Injecting carbon dioxide (CO2) into unmineable coal reservoirs can reduce CO2 emissions and simultaneously enhance coalbed methane (CBM) recovery. The injected CO2 at the optimum coal seam depth is supercritical fluid, which may affect physicochemical properties and fluid adsorption/desorption performance of coals. Aiming to further elucidate the potential extractive effect of CO2 fluid, the influences of dynamic ethanol-blended supercritical CO2 fluid on physicochemical properties and methane (CH4) adsorption performance of coals are studied. The results indicate that ethanol as entrainer could strengthen extractive power of supercritical CO2 fluid to small organic compounds within coal matrix. Interaction with ethanol-blended supercritical CO2 fluid improves the micropore surface area and volume but decreases the oxygenic functional groups of Tianji coal (VRr = 0.72%) and Datong coal (VRr = 0.83%); however, Shenmu coal (VRr = 0.88%) and Yangquan coal (VRr = 2.62%) give opposite results.

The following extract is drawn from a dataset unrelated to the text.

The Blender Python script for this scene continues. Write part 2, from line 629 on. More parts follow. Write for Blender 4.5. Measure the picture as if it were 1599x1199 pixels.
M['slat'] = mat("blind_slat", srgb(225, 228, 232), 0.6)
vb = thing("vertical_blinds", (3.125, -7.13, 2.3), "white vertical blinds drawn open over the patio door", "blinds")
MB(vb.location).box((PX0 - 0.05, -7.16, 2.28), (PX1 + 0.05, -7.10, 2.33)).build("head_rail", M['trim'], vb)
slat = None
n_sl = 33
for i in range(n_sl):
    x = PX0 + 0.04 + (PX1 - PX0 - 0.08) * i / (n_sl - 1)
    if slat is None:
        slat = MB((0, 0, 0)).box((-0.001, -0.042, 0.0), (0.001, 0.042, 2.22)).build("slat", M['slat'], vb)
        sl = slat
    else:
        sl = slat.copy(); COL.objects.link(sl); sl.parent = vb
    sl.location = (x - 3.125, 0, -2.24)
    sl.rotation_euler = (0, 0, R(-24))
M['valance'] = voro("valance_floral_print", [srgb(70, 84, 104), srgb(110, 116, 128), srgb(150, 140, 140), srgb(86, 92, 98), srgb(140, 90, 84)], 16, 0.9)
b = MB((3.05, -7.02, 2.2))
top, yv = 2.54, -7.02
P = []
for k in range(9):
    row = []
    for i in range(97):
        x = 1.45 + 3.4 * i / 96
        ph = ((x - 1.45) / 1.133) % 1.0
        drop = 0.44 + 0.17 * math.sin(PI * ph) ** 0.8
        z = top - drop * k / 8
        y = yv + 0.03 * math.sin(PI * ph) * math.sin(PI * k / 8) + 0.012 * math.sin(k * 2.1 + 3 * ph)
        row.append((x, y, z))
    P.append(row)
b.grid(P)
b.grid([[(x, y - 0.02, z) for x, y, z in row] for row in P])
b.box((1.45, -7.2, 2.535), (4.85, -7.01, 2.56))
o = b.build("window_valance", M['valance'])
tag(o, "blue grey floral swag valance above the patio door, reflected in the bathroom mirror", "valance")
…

They account for increased CH4 adsorption amount of Tianji coal and Datong coal, and decreased CH4 adsorption amount of Shenmu coal and Yangquan coal. The isosteric heat of CH4 adsorption on coals exposed to ethanol-blended supercritical CO2 fluid decreases, further implying that the interaction is viable to weaken adsorbability of coals to CH4. Adsorption kinetics study confirms that ethanol-blended supercritical CO2 fluid exposure causes a rise in both Dmacro/Rmacro and Dmicro/Rmicro of CH4 within coals. Briefly, ethanol as candidate entrainer for supercritical CO2 fluid is expected to enhance CBM recovery and optimize the current CO2-ECBM process.